Clean-up
doubts: Many Fukushima evacuees may never return home
Many
of the people who were forced to evacuate after the 2011 triple
meltdown at the Fukushima nuclear power plant may never return,
Japanese lawmakers admitted, overturning initial optimistic
government pledges.
RT,
12
November, 2013
A
call to admit the grim reality and step back from the ambitious
Fukushima decontamination goals came from Prime Minister Shinzo Abe's
coalition parties. Japan has so far spent $30 billion on the clean-up
program, which has proven to be more difficult to carry out than
initially expected.
The
new plan would be for the government to fund relocation to new homes
for those who used to live in the most contaminated areas.
"There
will come a time when someone has to say, 'You won't be able to live
here anymore, but we will make up for it'," Shigeru
Ishiba, the secretary General of Abe’s Liberal Democrat party said
in a speech earlier this month.
On
Tuesday, evacuees reacted with anger at the government's admission.
"Politicians
should have specified a long time ago the areas where evacuees will
not be able to return, and presented plans to help them rebuild their
lives elsewhere," Toshitaka Kakinuma, a 71-year-old
evacuee, told the Asahi Shimbun newspaper.
Some
160,000 people escaped the vicinity of Fukushima Daiichi, when a
powerful earthquake and tsunami transformed the plant into the
world’s worst nuclear disaster since Chernobyl. About a third of
them are still living in temporary housing. They were promised that
this would not last for longer than 3 years.

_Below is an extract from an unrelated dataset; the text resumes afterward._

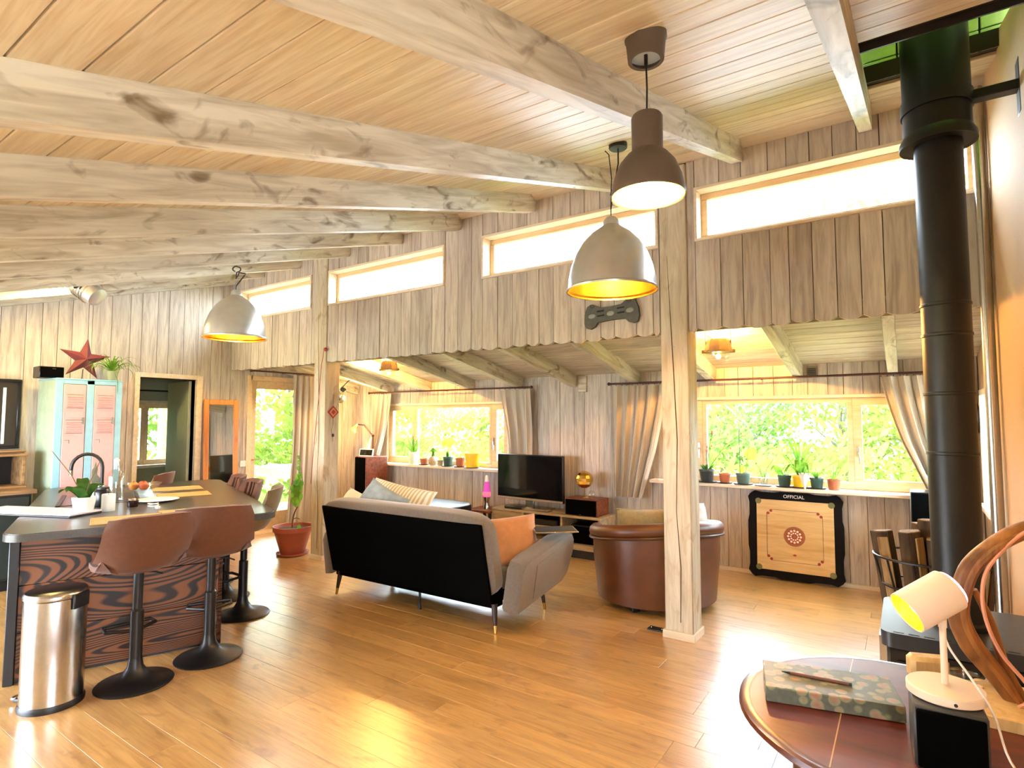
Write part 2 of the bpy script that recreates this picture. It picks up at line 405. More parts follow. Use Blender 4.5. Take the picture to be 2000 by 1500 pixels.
while x < XR - .03:
    x1 = min(x + random.uniform(.115, .19), XR)
    for e in sorted(ed[1:-1] + [p for q in POSTS for p in q]):
        if x < e - .012 and x1 > e - .045: x1 = e; break
    mid = (x + x1) / 2
    if any(a < mid < b_ for a, b_ in POSTS): x = x1; continue
    inw = any(a - .01 < mid < b_ + .01 for a, b_ in WINS)
    amp = .012 if x < -3.6 else .024
    z0 = 2.195 + random.uniform(-.006, .006)
    if inw:
        vplank(wall_c, x, x1, z0, ZW0 - .005, YC + .022, .03, amp); vplank(wall_c, x, x1, ZW1 + .02, 3.47, YC + .022, .03)
    else: vplank(wall_c, x, x1, z0, 3.47, YC + .022, .03, amp)
    x = x1
for a, b_ in SPANS: obj('head_beam', B().box(a, b_, YC + .055, YC + .19, 2.205, 2.3, .004), LEANX, wall_c)
obj('ceiling_fillet', B().prism([(YC - .06, zceil(YC - .06)), (YC + .02, zceil(YC)), (YC + .02, 3.43), (YC - .0, 3.43)], 'x', XL, XR), TRIM, wall_c)
for i, (a, b_) in enumerate(WINS):
    w = obj('window_%d' % (i + 1), B().box(a, b_, YC - .0, YC + .2, ZW0 - .02, ZW0, .002).box(a, b_, YC - .0, YC + .2, ZW1, ZW1 + .022, .002)
            .box(a - .0, a + .02, YC - .0, YC + .2, ZW0, ZW1, .002).box(b_ - .02, b_, YC - .0, YC + .2, ZW0, ZW1, .002), TRIM)
    w['kind'] = 'structure'; w['category'] = 'window'
    w['label'] = ('high narrow window at the far left, behind the leftmost silver pendant', 'high narrow window just right of the left post', 'high narrow window behind the silver pendant by the near post', 'high narrow window at the right, crossed by the black flue')[i]
    obj('sash', B().box(a + .02, b_ - .02, YC + .11, YC + .15, ZW0, ZW0 + .045, .003).box(a + .02, b_ - .02, YC + .11, YC + .15, ZW1 - .045, ZW1, .003)
        .box(a + .02, a + .065, YC + .11, YC + .15, ZW0 + .045, ZW1 - .045, .003).box(b_ - .065, b_ - .02, YC + .11, YC + .15, ZW0 + .045, ZW1 - .045, .003), FRAMEW, w)
    obj('pane', B().box(a + .06, b_ - .06, YC + .128, YC + .132, ZW0 + .04, ZW1 - .04), GLASS, w, False)

# ---- lean-to ceiling
lc = B().box(XL - .1, XR + .1, -1.97, .1, .02, .08)
ceil2 = struct('ceiling_lower', lc, MAT['roof_board'], 'low pale plank ceiling sloping down to the back windows', 'ceiling')
ceil2.location = (0, YB, ZB); ceil2.rotation_euler = (-TH2, 0, 0)
m2 = mesh('lean_plank', B().box(XL, XR, 0, .145, 0, .018, .003), LEANX, False)
s = .02
while s > -1.8:
    s -= .15; o = obj('plank', m2, None, ceil2); o.location = (0, s, 0)
r2 = mesh('lean_rafter', B().box(-.04, .04, -1.97, -.01, -.145, 0, .004), RAFT)
for x in (-.07, -.84, -1.66, -2.5, -3.32, -4.1, -4.9, -5.7, -6.45, -7.25):
    o = obj('rafter', r2, None, ceil2); o.location = (x, 0, 0)

# ---- back wall
W1 = (-6.6, -4.3); W2 = (-2.2, .22); ZS, ZT = .9, 1.755
bw = B().box(XL - .1, XR + .1, YB + .03, YB + .16, -.1, ZS - .03).box(XL - .1, XR + .1, YB + .03, YB + .16, ZT + .025, 2.3)
for a, b_ in ((XL - .1, W1[0]), (W1[1], W2[0]), (W2[1], XR + .1)): bw.box(a, b_, YB + .03, YB + .16, ZS - .03, ZT + .025)
wall_b = struct('wall_back', bw, MAT['wall_core'], 'whitewashed plank back wall with the two wide windows', 'wall')
x = XL; eb = [W1[0], W1[1], W2[0], W2[1]]
while x < XR - .03:
    x1 = min(x + random.uniform(.13, .2), XR)
    for e in eb:
        if x < e - .02 and x1 > e - .045: x1 = e
    mid = (x + x1) / 2
    if any(a < mid < b_ for a, b_ in (W1, W2)):
        vplank(wall_b, x, x1, 0.0, ZS - .035, YB, .03); vplank(wall_b, x, x1, ZT + .02, 2.12, YB, .03)
    else: vplank(wall_b, x, x1, 0.0, 2.12, YB, .03)
    x = x1
bb = struct('baseboard_back', B().box(XL, XR, YB - .016, YB - .001, 0, .04, .003), TRIM, 'low pale skirting along the back wall', 'baseboard')
def back_window(name, a, b_, mull, label, opens):
    w = obj(name, B().box(a - .02, b_ + .02, YB - .012, YB + .16, ZT, ZT + .03, .003).box(a, a + .03, YB + .0, YB + .16, ZS, ZT, .003).box(b_ - .03, b_, YB + .0, YB + .16, ZS, ZT, .003), TRIM)
    w['kind'] = 'structure'; w['category'] = 'window'; w['label'] = label
    obj('window_sill', B().box(a - .12, b_ + .1, YB - .165, YB + .1, ZS - .04, ZS - .005, .006), TRIM, w)
    xs = [a + .03] + mull + [b_ - .03]
    for i in range(len(xs) - 1):
        p, q = xs[i], xs[i + 1]; fw = .075 if i in opens else .045; z0, z1 = ZS - .004, ZT
        f = obj('sash', B().box(p, q, YB + .03, YB + .085, z0, z0 + fw + .02, .004).box(p, q, YB + .03, YB + .085, z1 - fw, z1, .004)
            .box(p, p + fw, YB + .03, YB + .085, z0 + fw + .02, z1 - fw, .004).box(q - fw, q, YB + .03, YB + .085, z0 + fw + .02, z1 - fw, .004), FRAMEW, w)
        obj('pane', B().box(p + fw * .8, q - fw * .8, YB + .055, YB + .059, z0 + fw, z1 - fw * .8), GLASS, f, False)
        if i in opens:
            hx = p + fw * .5 if i > 0 else q - fw * .5
            obj('handle', B().box(hx - .012, hx + .012, YB + .018, YB + .031, 1.2, 1.3, .004).tube([(hx, YB + .02, 1.24), (hx, YB - .015, 1.24), (hx + .01, YB - .02, 1.2), (hx + .012, YB - .02, 1.14)], .009, 8), STEEL, f)
    return w
back_window('window_5', W1[0], W1[1], [-6.02, -4.6], 'wide wooden window behind the sofa with a row of small pots', (0, 2))
back_window('window_6', W2[0], W2[1], [-1.79, -.4], 'wide wooden window above the board with the big spiky plant', (0, 2))

# ---- left wall
D1 = (3.01, 3.655, 2.04); D2 = (4.37, 5.32, 2.11)
def ztop_left(y): return zceil(y) if y < YC + .1 else zlean(y) + .02
lw = B()
for a, b_ in ((-1.1, D1[0]), (D1[1], D2[0]), (D2[1], YB + .1)):
    lw.prism([(a, -.1), (b_, -.1), (b_, ztop_left(b_) + (.05 if b_ < 4 else 0)), (a, ztop_left(a) + .05)] if not (a < YC < b_) else
             [(a, -.1), (b_, -.1), (b_, zlean(b_)), (YC + .15, zlean(YC)), (YC + .15, zceil(YC) + .1), (a, zceil(a) + .05)], 'x', XL - .14, XL - .03)
lw.prism([(D1[0], D1[2]), (D1[1], D1[2]), (D1[1], zceil(D1[1]) + .05), (D1[0], zceil(D1[0]) + .05)], 'x', XL - .14, XL - .03)
lw.prism([(D2[0], D2[2]), (D2[1], D2[2]), (D2[1], zlean(D2[1]) + .05), (D2[0], zlean(D2[0]) + .05)], 'x', XL - .14, XL - .03)
wall_l = struct('wall_left', lw, MAT['wall_core'], 'whitewashed plank wall at the left with locker, doorway and glass door', 'wall')
WALLY = WALLZ
def lplank(y0, y1, z0):
    y0 += .0024; y1 -= .0024; d = random.uniform(0, .006)
    b = B().prism([(0, 0), (y1 - y0, 0), (y1 - y0, ztop_left(y1) - z0), (0, ztop_left(y0) - z0)], 'x', -.03, d)
    o = obj('plank', b, WALLY, wall_l, False); o.location = (XL, y0, z0)
y = -1.0; el = [D1[0], D1[1], YC + .02, D2[0], D2[1], YB]
while y < YB - .03:
    y1 = min(y + random.uniform(.12, .2), YB)
    for e in el:
        if y < e - .02 and y1 > e - .045: y1 = e
    mid = (y + y1) / 2; z0 = D1[2] if D1[0] < mid < D1[1] else D2[2] if D2[0] < mid < D2[1] else 0
    lplank(y, y1, z0); y = y1

# ---- doorway into the next room
dr = obj('door_1', B().box(XL - .14, XL + .02, D1[0] - .055, D1[0], 0, D1[2] + .055, .004).box(XL - .14, XL + .02, D1[1], D1[1] + .075, 0, D1[2] + .055, .004)
         .box(XL - .14, XL + .02, D1[0], D1[1], D1[2], D1[2] + .055, .004), TRIM)
dr['kind'] = 'structure'; dr['category'] = 'door'; dr['label'] = 'doorway beside the pink locker with its grey green door standing open'
SAGE = plain('sage_paint', 'b9bd9c', .5)
dl = obj('door_leaf', B().box(0, .035, -.74, 0, .01, D1[2] - .01, .004), SAGE, dr); dl.location = (XL - .1, D1[1] - .005, 0); dl.rotation_euler = (0, 0, radians(-97))
for z in (.12, .38, .64, .9):
    obj('moulding', B().box(-.008, .0, -.66, -.08, z, z + .2, .004), SAGE, dl)
obj('handle', B().tube([(-.0, -.69, 1.0), (-.05, -.69, 1.0), (-.055, -.58, 1.0)], .01, 8), CHROME, dl)
# next room shell
HALL = plain('sage_room_wall', 'a9a88a', .8)
hx0 = -9.0
hb = B().box(hx0 - .1, hx0, 1.4, 3.46, -.05, 2.6).box(hx0 - .1, hx0, 3.46, 4.32, -.05, .9).box(hx0 - .1, hx0, 3.46, 4.32, 1.78, 2.6).box(hx0 - .1, hx0, 4.24, 4.32, .9, 1.78)
wall_h = struct('wall_next_room', hb, HALL, 'grey green far wall of the room seen through the doorway', 'wall')
struct('wall_next_room_side', B().box(hx0 - .1, XL - .14, 4.32, 4.365, -.05, 2.6).box(hx0 - .1, XL - .14, 1.34, 1.4, -.05, 2.6), HALL, 'grey green side wall of the next room', 'wall')
struct('ceiling_next_room', B().box(hx0 - .1, XL - .14, 1.34, 4.36, 2.5, 2.56), HALL, 'plain ceiling of the next room', 'ceiling')
struct('floor_next_room', B().box(hx0 - .1, XL - .1, 1.34, 4.36, -.06, -.01), MAT['sub_floor'], 'floor of the next room beyond the doorway', 'floor')
w7 = obj('window_7', B().box(hx0, hx0 + .03, 3.42, 4.28, 1.78, 1.82, .003).box(hx0, hx0 + .12, 3.42, 4.28, .86, .9, .003), TRIM)
w7['kind'] = 'structure'; w7['category'] = 'window'; w7['label'] = 'casement window of the next room seen through the doorway'
for a, b_ in ((3.46, 3.8), (3.8, 4.24)):
    f = obj('sash', B().box(hx0 - .06, hx0 - .01, a, b_, .9, .97, .003).box(hx0 - .06, hx0 - .01, a, b_, 1.71, 1.78, .003).box(hx0 - .06, hx0 - .01, a, a + .05, .97, 1.71, .003).box(hx0 - .06, hx0 - .01, b_ - .05, b_, .97, 1.71, .003), FRAMEW, w7)
    obj('pane', B().box(hx0 - .037, hx0 - .033, a + .04, b_ - .04, .96, 1.72), GLASS, f, False)
rd = B().tube([(hx0 + .08, 3.3, 1.96), (hx0 + .08, 4.3, 1.96)], .012, 8); tag(obj('curtain_rod', rd, BLACK), 'thin black curtain rod above the window of the next room', 'rod')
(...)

A deserted street inside the
contaminated exclusion zone around the crippled Fukushima Dai-ichi
nuclear power station near Okuma on November 12, 2011. (AFP Photo /
David Guttenfelder)
The
Ministry of Environment wanted to decontaminate 11 townships in the
affected area, bringing the average annual radiation dose to 20
millisieverts, a level deemed safe by the International Centre for
Radiological Protection. It further pledged to pursue a long-term
goal reducing it to 1 millisievert per year.
The
clean-up, however, has been marred by delays and reports that workers
sometimes simply dumped contaminated waste rather than collect it for
safe storage, causing the environment ministry push back the
deadline. There are also calls on the government to abandon the more
ambitious dose target, arguing that it is unrealistic.
Some
evacuees said they wouldn’t return even after the first phase of
the cleanup, saying the dose of 20 millisieverts per year still poses
health risks.
"No
matter how much they decontaminate I'm not going back because I have
children and it is my responsibility to protect them," Yumi
Ide, a mother of two teenage boys, told Reuters.
The
fear of radiation has soared in Japan in the wake of the Fukushima
disaster, with rallies against the use of nuclear power scoring
record attendance. The government shut down all 50 remaining Japanese
reactors for safety checks, and there is strong pressure to keep them
offline.
The
Japanese government is reportedly seeking to
borrow an extra $30 billion for the Fukushima cleanup and
compensations, which would raise the total cost of the disaster
response to $80 billion. The figure does not include the cost of
decommissioning reactors to be carried out by the plant operator,
Tepco. The company recently complained about the huge expense of the
process, which may last at least 30 years.